It was a David and Goliath battle from the beginning: a small American photo paper distributor suing the largest national photosensitive materials manufacturer in China. Only this time, David may come up short.
In 2006, California-based Royal Marketing Inc. made a deal to distribute photographic paper made by China Lucky Film Corp. It wasn’t long before Royal Marketing’s customers started to complain that the paper was junk, and the company’s vice president, Farshid Ourian, learned it did not meet U.S. quality standards.
So Royal Marketing sued China Lucky for negligent misrepresentation, breach of warranty and breach of the implied covenant of good faith and fair dealing — seeking an award of over $135 million.
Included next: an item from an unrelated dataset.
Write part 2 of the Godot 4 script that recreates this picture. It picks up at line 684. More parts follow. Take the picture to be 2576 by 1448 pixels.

In March, China Lucky got lucky. Royal Marketing won its lawsuit, but a California jury awarded it only $3 million. And, so far, that’s $3 million more than China Lucky has paid.
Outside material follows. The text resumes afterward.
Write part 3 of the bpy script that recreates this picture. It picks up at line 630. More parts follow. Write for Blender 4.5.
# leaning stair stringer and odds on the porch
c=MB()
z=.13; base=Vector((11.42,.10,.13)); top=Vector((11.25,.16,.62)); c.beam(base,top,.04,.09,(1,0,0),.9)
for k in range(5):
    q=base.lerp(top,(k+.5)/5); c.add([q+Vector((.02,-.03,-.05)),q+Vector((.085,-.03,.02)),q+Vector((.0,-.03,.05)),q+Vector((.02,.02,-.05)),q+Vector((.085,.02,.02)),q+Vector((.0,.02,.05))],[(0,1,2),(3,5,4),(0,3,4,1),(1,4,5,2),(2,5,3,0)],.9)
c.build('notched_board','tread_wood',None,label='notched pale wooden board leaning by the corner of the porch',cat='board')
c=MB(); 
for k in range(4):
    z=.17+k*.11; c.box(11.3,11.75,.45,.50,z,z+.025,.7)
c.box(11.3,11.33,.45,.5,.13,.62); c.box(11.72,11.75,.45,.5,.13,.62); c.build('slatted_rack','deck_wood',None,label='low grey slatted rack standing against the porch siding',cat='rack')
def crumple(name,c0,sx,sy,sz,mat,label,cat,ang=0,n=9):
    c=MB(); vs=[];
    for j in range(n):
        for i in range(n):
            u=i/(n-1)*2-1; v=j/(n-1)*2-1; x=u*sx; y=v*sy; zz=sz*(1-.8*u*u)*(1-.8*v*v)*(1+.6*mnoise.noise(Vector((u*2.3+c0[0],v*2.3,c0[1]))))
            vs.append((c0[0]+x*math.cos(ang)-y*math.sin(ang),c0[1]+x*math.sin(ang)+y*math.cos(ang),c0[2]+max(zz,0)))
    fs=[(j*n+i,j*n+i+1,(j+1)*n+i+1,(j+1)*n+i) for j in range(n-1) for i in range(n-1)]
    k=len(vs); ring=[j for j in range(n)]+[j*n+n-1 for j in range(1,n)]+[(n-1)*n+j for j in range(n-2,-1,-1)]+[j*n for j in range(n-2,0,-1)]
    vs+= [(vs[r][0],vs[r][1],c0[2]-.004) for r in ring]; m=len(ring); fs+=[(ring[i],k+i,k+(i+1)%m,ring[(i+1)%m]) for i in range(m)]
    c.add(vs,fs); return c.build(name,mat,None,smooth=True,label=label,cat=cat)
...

Ourian’s 27-year-old business is now on the ropes — its reputation damaged, its staff shrunk from 26 employees to five.
Meanwhile, China Lucky, which is nearly 50 percent owned by the Chinese government, continues to thrive.
“These people have come here, totally ruined our company and get away with that? Where is the fairness in that?” Ourian asks.
And Royal Marketing is not alone. Even if an American company goes to court and beats a Chinese manufacturer, it’s virtually impossible to get the overseas company to make good on its legal debt.
“It’s a great accomplishment, but you’re not even half-way there. You have a piece of paper, what’s that worth? You’ve got to collect it,” says Stephen Ching, an attorney who represents both American and Chinese companies in lawsuits.